__PROMPT__. Exactly the lines from the one containing "child(c.build('seat_board', [m_wood, m_edge, m_under], bl), bl)" through the one containing "c.box((x0+.05,y+0.06,0.02 if k" must be returned; include both ends and nothing else.
━━━
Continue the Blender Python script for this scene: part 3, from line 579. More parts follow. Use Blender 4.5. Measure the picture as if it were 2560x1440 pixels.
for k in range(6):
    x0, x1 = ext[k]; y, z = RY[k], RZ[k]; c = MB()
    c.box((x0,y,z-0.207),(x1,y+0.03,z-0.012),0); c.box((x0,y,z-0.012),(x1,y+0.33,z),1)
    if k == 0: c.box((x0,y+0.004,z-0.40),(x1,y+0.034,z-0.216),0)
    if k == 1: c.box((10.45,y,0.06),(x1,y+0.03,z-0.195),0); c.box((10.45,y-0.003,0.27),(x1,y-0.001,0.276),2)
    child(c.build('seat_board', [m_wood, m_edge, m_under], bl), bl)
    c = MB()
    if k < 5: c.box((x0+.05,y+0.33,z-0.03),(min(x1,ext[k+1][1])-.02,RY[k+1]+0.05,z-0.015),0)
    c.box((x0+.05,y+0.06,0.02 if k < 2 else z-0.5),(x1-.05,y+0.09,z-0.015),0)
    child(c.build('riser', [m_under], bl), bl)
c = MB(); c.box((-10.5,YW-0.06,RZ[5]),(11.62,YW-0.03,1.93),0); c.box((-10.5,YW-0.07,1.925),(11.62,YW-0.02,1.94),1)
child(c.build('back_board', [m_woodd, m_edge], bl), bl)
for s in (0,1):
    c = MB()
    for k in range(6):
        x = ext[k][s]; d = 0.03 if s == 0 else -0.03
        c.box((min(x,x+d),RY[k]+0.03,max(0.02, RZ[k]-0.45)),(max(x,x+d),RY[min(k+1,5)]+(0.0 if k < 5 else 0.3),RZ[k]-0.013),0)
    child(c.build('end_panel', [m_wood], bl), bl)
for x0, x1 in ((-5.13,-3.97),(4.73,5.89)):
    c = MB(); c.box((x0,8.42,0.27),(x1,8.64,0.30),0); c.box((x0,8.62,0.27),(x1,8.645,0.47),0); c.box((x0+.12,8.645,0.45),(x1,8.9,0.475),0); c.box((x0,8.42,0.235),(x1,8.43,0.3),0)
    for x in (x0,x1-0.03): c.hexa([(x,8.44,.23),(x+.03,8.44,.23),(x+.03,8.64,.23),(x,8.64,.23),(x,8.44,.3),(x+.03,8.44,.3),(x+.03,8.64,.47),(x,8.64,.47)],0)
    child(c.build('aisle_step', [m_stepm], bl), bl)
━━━
__CORRECT RESPONSE__.
    child(c.build('seat_board', [m_wood, m_edge, m_under], bl), bl)
    c = MB()
    if k < 5: c.box((x0+.05,y+0.33,z-0.03),(min(x1,ext[k+1][1])-.02,RY[k+1]+0.05,z-0.015),0)
    c.box((x0+.05,y+0.06,0.02 if k < 2 else z-0.5),(x1-.05,y+0.09,z-0.015),0)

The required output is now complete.